* [YOUR INSTRUCTIONS] In this exercise, the entries below include pictures. Repeat exactly the lines from the line with "What Blender Python" to the line with "rng = random.Random(7)", including both, but without the pictures.
======== EXCERPTED RECORDS ========
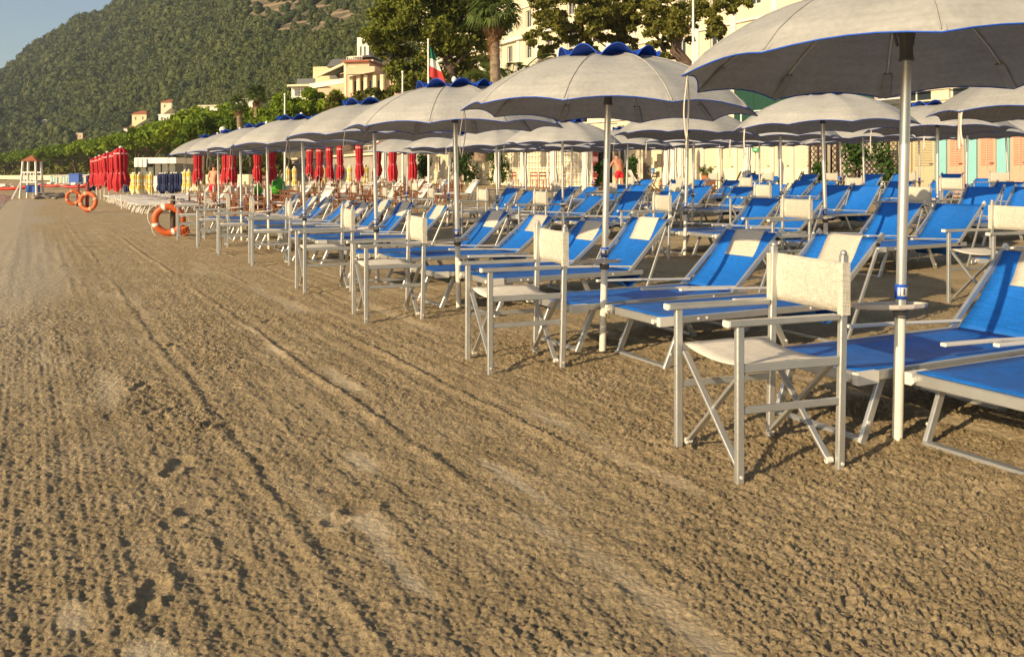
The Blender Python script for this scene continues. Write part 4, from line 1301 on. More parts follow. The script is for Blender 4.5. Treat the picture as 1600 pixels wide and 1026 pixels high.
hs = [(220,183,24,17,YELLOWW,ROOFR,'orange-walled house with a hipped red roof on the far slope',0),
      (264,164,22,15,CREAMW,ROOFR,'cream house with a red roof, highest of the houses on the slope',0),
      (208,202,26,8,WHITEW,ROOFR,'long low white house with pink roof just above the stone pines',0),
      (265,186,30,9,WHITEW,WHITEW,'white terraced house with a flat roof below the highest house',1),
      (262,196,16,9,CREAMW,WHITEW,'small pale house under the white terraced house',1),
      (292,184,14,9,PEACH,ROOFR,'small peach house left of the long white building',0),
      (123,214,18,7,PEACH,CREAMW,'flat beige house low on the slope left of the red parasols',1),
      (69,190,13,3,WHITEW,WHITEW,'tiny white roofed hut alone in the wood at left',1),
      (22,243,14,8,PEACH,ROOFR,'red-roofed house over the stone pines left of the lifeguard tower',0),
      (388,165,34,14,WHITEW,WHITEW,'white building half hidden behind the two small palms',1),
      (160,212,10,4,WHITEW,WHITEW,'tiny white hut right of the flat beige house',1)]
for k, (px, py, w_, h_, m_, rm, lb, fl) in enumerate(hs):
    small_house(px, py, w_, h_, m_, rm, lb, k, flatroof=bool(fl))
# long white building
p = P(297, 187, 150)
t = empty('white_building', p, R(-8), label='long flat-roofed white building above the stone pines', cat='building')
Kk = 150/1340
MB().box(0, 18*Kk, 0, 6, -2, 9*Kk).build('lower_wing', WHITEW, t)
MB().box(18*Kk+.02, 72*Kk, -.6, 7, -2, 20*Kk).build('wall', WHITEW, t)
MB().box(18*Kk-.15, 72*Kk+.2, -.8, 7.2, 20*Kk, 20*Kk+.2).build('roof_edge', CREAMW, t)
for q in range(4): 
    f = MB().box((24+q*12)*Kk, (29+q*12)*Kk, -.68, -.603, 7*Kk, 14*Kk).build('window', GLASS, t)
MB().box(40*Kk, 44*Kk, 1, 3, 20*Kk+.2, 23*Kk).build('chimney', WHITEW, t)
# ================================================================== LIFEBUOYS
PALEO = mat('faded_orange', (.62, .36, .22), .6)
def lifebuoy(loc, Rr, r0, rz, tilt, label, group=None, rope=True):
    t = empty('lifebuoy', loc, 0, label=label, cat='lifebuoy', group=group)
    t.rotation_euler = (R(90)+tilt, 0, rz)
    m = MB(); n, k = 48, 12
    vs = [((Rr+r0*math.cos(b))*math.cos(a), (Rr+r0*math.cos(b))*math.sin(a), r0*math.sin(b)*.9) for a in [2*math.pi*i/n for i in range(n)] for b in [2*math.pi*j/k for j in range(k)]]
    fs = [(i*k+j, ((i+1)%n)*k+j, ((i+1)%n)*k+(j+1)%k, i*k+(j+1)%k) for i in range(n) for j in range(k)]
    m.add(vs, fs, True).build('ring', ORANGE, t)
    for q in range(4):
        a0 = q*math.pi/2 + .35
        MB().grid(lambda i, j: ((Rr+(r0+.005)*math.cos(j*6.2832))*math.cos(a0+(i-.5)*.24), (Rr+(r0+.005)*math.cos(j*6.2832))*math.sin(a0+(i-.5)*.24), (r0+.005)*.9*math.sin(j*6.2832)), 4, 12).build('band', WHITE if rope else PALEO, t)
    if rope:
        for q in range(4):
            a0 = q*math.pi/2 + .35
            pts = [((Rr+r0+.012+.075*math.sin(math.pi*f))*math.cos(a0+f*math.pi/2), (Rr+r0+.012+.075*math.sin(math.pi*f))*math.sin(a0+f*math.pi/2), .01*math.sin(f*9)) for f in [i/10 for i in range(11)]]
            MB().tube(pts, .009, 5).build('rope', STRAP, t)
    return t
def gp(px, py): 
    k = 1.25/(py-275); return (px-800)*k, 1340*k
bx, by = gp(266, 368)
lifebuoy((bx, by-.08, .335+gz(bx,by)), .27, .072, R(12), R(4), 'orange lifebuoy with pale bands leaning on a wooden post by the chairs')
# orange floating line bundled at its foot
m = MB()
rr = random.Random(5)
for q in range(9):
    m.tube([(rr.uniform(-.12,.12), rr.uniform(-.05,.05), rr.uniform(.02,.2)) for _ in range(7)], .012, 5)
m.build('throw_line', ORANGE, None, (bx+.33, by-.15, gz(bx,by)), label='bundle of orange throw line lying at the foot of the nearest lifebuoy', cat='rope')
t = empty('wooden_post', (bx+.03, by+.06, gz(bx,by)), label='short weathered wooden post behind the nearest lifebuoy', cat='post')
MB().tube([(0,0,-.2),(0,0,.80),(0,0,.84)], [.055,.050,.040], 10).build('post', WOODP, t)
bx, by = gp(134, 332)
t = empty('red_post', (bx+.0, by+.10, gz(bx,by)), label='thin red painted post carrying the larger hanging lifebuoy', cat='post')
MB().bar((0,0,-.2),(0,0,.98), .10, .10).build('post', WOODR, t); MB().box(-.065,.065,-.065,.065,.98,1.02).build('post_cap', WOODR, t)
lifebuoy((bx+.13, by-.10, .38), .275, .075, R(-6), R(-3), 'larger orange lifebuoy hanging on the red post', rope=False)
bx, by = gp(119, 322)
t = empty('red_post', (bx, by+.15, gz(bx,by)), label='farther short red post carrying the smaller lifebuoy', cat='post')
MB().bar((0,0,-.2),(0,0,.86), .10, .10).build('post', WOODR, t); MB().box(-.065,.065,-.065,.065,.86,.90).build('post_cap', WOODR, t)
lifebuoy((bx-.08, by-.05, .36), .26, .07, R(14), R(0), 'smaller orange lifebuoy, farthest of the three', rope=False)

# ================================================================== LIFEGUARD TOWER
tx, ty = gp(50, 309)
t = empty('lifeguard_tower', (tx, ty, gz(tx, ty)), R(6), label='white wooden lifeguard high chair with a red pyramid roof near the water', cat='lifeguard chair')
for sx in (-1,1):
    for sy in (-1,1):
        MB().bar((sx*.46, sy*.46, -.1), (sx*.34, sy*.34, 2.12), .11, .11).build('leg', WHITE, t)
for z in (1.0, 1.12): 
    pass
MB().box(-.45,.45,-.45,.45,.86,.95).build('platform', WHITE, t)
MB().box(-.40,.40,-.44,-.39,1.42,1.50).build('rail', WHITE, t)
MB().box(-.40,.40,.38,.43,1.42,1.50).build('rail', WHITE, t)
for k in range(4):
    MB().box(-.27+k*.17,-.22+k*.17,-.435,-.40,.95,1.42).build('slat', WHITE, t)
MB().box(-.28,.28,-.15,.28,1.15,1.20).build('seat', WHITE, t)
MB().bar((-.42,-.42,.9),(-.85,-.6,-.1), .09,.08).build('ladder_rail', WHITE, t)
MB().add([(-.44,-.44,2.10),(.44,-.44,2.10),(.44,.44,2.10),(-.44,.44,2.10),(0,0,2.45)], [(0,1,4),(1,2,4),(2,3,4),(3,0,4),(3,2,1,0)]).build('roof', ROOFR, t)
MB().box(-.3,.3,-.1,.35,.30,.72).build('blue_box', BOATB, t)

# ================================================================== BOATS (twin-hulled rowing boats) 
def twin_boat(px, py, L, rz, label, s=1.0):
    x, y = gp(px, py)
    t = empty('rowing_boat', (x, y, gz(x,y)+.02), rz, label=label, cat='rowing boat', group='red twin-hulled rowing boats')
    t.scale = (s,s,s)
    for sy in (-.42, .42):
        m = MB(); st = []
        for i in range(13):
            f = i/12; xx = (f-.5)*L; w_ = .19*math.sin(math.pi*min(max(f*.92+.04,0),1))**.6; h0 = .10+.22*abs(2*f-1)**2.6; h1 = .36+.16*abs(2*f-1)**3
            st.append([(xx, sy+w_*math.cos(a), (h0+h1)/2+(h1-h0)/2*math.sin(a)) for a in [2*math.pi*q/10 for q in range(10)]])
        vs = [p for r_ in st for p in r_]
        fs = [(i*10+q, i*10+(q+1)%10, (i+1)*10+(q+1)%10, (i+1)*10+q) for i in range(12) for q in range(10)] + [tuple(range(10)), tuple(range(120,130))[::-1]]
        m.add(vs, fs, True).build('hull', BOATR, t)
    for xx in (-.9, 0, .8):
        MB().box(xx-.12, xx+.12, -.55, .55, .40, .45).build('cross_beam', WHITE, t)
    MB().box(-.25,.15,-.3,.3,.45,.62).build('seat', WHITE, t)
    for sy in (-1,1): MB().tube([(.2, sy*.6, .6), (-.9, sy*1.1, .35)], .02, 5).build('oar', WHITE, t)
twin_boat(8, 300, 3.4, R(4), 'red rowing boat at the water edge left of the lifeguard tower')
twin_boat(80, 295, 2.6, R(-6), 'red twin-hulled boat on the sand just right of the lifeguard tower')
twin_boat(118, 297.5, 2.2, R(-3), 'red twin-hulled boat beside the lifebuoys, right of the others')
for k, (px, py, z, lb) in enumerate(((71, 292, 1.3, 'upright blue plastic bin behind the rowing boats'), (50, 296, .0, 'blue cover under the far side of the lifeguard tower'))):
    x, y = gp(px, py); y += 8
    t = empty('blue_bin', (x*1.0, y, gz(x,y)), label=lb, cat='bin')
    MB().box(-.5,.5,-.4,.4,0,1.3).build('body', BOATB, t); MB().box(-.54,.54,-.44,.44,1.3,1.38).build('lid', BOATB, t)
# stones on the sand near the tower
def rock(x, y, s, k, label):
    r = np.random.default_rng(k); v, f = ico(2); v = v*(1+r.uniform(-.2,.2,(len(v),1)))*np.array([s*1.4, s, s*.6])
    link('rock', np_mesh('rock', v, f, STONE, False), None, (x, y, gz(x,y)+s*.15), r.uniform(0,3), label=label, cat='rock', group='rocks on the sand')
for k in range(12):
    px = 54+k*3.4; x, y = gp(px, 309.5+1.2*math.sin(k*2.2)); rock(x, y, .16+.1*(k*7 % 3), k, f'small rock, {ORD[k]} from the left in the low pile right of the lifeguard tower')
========
======== EXCERPTED RECORDS ========
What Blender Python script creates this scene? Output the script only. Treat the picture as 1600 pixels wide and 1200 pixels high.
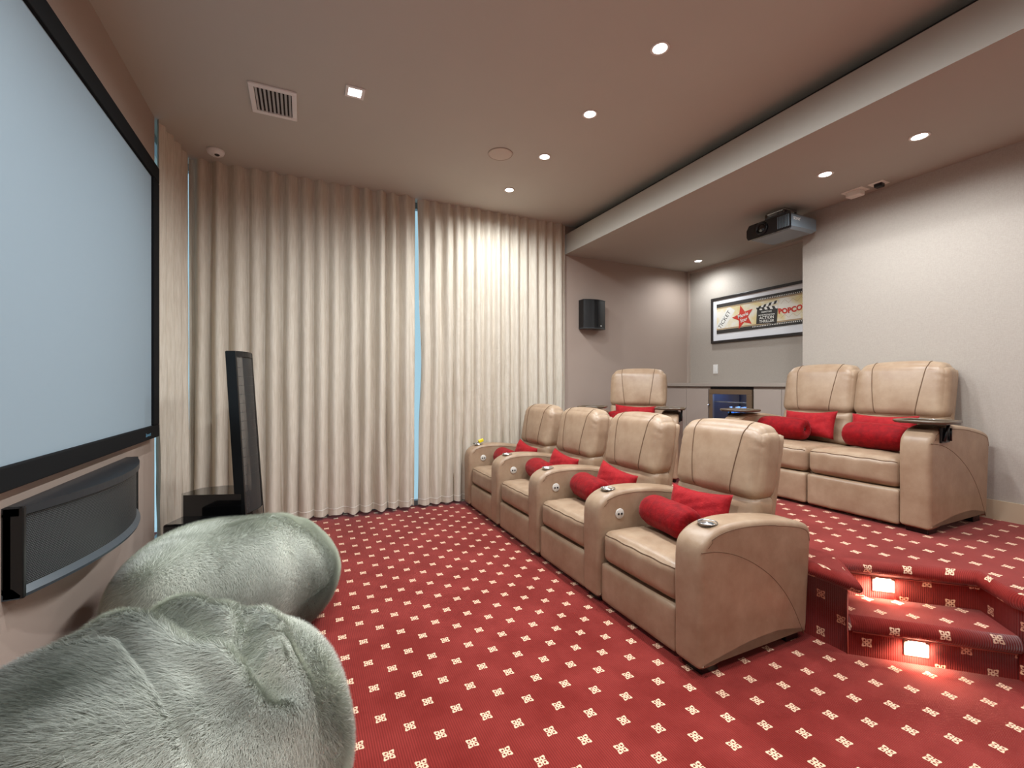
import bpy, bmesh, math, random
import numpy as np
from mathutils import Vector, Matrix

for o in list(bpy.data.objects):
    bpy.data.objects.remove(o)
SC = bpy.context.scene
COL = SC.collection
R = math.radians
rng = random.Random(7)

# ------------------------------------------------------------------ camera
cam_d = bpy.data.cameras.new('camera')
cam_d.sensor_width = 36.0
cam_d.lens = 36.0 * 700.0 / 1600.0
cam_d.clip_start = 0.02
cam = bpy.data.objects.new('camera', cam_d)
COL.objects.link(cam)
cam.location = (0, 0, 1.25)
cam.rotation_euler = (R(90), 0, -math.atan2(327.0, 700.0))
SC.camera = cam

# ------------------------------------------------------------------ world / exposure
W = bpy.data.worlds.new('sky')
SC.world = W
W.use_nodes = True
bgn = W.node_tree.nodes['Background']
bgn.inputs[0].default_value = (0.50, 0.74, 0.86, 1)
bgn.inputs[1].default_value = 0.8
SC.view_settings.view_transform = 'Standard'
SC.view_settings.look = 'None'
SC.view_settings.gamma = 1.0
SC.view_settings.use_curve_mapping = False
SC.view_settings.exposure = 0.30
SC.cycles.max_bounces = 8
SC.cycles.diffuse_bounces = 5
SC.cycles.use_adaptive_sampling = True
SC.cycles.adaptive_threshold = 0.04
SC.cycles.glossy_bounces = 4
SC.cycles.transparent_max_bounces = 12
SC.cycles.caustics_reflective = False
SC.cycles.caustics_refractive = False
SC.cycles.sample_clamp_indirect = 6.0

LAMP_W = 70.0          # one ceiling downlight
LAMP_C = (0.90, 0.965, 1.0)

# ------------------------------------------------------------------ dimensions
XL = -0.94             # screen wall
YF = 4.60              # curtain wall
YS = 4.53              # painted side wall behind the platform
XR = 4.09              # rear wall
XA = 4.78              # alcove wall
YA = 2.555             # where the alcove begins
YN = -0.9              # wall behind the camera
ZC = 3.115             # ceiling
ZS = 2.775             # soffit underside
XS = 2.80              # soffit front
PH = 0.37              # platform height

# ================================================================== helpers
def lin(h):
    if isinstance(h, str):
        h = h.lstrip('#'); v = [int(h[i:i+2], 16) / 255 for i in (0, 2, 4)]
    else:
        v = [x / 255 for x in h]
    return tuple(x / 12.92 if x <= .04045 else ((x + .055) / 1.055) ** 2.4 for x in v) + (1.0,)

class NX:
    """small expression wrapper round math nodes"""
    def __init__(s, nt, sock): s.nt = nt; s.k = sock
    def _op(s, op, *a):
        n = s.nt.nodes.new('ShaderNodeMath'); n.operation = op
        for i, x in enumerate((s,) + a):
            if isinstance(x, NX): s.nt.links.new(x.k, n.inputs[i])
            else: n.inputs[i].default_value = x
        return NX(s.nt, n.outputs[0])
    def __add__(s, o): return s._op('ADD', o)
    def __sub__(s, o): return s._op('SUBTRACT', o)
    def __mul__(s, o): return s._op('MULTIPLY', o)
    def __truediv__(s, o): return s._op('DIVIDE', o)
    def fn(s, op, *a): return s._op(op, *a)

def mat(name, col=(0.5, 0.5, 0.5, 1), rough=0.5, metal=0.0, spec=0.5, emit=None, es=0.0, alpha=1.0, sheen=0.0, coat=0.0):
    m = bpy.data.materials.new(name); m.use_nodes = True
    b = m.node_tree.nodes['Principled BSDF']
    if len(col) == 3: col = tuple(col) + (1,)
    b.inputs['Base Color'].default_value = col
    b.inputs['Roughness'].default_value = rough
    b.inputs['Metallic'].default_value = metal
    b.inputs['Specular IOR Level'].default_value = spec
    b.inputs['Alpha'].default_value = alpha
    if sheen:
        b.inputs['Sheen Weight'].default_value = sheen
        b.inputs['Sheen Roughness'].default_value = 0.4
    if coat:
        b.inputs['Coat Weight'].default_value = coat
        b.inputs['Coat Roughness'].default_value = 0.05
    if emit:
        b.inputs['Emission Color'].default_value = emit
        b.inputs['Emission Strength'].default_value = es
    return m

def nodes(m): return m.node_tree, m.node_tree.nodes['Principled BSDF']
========
======== EXCERPTED RECORDS ========
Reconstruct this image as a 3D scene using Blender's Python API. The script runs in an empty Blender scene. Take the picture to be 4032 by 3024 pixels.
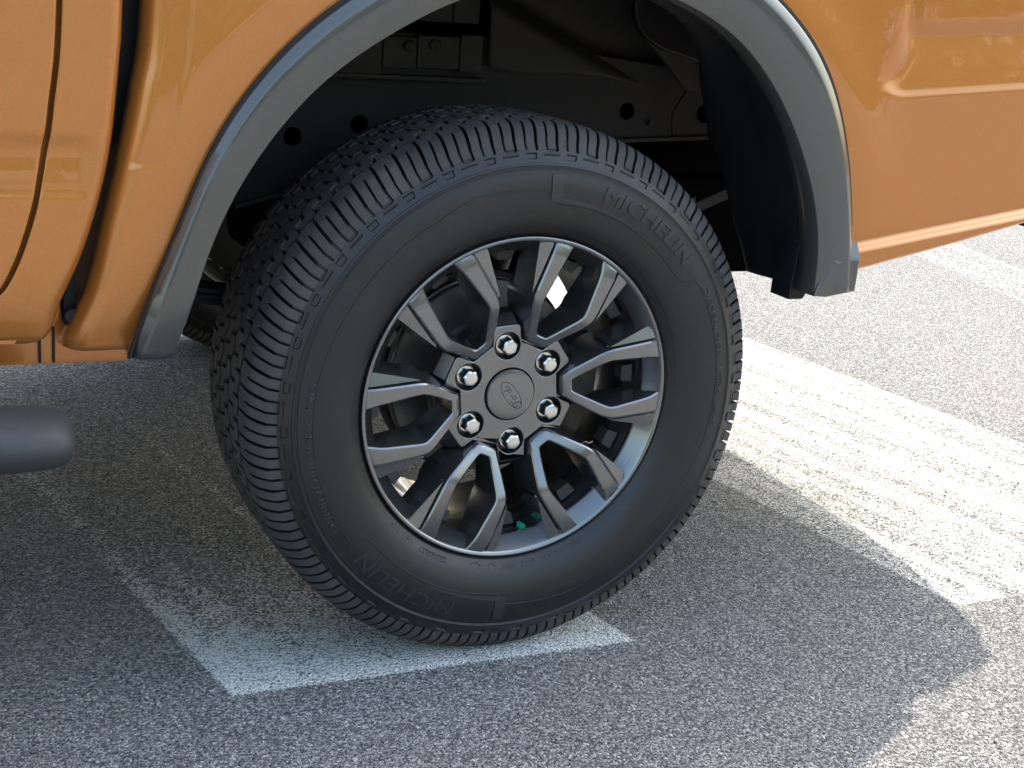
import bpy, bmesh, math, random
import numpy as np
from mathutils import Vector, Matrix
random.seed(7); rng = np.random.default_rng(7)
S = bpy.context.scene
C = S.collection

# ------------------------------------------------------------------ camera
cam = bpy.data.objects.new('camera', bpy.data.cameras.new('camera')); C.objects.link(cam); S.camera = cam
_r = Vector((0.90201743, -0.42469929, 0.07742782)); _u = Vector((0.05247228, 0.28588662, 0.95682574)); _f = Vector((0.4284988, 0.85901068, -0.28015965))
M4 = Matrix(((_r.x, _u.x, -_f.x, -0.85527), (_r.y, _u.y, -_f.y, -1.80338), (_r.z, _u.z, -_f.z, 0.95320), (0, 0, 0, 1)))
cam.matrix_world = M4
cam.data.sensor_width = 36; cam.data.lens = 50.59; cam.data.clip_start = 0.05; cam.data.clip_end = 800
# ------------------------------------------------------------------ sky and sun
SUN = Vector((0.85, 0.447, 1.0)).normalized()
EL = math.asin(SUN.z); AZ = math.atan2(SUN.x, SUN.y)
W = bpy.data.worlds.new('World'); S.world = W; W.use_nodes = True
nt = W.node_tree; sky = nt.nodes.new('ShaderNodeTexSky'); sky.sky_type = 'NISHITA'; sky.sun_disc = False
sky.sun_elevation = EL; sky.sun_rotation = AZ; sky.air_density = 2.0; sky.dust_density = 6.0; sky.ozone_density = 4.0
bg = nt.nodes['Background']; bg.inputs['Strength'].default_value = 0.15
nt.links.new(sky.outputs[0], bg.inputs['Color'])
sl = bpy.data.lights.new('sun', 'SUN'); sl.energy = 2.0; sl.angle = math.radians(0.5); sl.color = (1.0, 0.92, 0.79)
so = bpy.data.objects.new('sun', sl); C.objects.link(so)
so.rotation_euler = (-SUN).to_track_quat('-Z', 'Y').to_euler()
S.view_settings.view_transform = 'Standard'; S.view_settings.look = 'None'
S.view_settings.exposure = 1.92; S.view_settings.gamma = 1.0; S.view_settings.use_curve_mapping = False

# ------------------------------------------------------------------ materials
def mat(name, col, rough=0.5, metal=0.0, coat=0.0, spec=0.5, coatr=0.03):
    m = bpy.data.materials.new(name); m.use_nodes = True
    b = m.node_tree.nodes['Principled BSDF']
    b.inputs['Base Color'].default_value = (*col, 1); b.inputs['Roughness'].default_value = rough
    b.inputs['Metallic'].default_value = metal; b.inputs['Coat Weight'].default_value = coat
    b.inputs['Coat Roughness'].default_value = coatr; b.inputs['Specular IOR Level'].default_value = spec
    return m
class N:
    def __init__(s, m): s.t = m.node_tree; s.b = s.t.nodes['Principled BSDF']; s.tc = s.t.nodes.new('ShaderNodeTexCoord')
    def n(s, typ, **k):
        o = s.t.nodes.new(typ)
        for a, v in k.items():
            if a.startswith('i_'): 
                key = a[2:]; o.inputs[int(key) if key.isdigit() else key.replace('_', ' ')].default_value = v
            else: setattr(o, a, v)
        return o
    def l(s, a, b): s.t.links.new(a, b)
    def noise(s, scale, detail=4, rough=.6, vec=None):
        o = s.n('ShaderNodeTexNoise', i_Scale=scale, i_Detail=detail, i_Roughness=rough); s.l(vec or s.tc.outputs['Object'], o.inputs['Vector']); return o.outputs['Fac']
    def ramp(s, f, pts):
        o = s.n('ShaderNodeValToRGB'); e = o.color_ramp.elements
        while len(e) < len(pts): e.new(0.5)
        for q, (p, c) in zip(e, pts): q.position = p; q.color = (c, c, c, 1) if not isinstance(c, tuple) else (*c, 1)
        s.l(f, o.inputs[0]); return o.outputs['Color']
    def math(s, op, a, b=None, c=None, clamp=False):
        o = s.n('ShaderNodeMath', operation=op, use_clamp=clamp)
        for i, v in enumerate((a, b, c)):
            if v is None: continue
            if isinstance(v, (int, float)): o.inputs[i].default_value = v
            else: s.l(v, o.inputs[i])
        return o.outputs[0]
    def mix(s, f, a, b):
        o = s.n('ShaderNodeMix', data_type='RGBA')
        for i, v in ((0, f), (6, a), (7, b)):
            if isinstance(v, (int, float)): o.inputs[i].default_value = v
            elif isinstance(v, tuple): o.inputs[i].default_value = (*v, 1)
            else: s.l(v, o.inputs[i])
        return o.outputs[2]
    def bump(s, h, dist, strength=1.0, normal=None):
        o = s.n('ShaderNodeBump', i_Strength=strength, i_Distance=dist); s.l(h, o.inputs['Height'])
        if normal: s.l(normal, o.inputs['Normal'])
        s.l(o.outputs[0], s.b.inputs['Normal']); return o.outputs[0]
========
* [RESULT OF THE TASK]
What Blender Python script creates this scene? Output the script only. Treat the picture as 1600 pixels wide and 1200 pixels high.
import bpy, bmesh, math, random
import numpy as np
from mathutils import Vector, Matrix

for o in list(bpy.data.objects):
    bpy.data.objects.remove(o)
SC = bpy.context.scene
COL = SC.collection
R = math.radians
rng = random.Random(7)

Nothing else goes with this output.